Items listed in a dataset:
************

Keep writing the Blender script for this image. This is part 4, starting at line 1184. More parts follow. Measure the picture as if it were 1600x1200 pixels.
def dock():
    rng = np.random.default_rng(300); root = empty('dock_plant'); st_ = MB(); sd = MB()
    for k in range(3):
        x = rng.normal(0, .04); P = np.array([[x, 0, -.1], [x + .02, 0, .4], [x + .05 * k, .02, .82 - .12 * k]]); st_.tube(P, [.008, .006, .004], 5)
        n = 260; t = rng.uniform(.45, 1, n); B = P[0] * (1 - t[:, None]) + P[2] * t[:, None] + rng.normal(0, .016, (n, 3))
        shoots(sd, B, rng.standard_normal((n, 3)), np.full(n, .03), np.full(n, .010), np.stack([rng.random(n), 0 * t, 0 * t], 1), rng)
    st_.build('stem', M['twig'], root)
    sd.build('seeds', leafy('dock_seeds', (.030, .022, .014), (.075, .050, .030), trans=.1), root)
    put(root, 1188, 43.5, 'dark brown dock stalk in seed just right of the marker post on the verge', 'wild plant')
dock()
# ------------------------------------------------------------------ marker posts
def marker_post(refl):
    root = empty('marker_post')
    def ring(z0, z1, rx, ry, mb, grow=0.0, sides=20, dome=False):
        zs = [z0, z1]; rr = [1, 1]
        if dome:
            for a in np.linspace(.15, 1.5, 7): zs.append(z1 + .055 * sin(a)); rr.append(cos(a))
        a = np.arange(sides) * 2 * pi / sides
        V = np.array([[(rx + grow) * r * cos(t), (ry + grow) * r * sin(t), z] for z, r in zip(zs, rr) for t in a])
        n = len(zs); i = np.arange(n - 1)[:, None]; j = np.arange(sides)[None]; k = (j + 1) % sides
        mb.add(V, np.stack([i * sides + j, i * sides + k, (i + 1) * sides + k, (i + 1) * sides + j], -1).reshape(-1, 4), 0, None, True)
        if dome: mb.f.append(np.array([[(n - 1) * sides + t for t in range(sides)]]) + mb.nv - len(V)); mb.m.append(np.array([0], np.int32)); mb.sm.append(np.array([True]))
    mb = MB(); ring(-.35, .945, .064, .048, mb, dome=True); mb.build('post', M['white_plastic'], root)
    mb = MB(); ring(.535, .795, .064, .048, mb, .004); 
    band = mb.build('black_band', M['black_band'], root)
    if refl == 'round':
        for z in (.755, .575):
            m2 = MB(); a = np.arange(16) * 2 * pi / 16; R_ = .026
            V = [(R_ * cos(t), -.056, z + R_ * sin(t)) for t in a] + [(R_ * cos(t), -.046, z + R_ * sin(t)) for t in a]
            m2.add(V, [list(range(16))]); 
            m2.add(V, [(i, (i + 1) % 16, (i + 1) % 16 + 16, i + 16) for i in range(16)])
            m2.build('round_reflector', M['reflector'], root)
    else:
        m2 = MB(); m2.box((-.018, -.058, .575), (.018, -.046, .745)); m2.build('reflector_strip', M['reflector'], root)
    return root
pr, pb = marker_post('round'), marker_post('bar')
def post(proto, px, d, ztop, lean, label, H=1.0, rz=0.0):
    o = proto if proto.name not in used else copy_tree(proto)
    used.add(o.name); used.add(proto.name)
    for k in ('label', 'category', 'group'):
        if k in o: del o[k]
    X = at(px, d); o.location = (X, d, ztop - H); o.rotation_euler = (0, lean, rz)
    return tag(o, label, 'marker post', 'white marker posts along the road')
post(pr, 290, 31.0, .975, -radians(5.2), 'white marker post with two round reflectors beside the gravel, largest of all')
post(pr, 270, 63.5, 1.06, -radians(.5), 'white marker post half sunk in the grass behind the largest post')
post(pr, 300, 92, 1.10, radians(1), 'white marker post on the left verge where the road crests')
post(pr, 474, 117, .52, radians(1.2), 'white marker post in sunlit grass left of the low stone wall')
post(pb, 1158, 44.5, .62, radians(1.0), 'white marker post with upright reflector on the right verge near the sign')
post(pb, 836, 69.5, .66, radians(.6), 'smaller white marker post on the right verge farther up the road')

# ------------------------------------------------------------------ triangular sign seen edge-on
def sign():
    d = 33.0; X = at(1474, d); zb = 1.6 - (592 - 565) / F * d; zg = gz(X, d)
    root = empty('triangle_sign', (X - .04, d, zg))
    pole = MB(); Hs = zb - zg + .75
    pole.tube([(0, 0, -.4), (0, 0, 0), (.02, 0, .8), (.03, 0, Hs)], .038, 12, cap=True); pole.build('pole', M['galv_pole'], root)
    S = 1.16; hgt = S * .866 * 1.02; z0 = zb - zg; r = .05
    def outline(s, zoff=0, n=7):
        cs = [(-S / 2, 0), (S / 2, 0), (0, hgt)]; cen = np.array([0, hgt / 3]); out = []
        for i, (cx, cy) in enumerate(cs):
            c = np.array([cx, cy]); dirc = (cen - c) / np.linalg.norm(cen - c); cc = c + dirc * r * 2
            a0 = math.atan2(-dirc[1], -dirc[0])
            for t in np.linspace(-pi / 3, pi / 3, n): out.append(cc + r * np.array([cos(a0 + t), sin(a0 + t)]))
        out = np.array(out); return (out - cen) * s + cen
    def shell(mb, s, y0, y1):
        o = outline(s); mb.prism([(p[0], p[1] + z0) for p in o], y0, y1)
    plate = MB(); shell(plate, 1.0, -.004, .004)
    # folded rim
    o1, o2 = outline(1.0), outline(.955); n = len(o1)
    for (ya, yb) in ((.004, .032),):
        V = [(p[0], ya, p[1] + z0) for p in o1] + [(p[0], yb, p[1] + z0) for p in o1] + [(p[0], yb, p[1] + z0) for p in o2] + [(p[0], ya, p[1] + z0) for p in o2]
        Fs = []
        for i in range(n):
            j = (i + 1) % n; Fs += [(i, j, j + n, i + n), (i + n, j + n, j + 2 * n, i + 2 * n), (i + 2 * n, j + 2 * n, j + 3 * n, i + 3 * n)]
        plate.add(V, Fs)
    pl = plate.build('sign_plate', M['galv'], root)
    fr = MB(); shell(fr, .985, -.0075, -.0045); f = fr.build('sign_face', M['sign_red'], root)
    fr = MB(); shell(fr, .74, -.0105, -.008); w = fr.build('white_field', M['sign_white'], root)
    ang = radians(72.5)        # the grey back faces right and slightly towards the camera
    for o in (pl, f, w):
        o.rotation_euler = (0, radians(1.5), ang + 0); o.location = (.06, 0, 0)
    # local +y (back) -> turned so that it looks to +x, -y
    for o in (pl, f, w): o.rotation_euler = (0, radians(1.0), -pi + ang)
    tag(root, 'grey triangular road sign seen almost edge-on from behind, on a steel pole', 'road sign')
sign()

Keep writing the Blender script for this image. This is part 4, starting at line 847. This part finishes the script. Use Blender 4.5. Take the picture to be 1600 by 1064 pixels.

************

## What is needed:
Give only the number of lines that include the word "this".

## Task solution:
2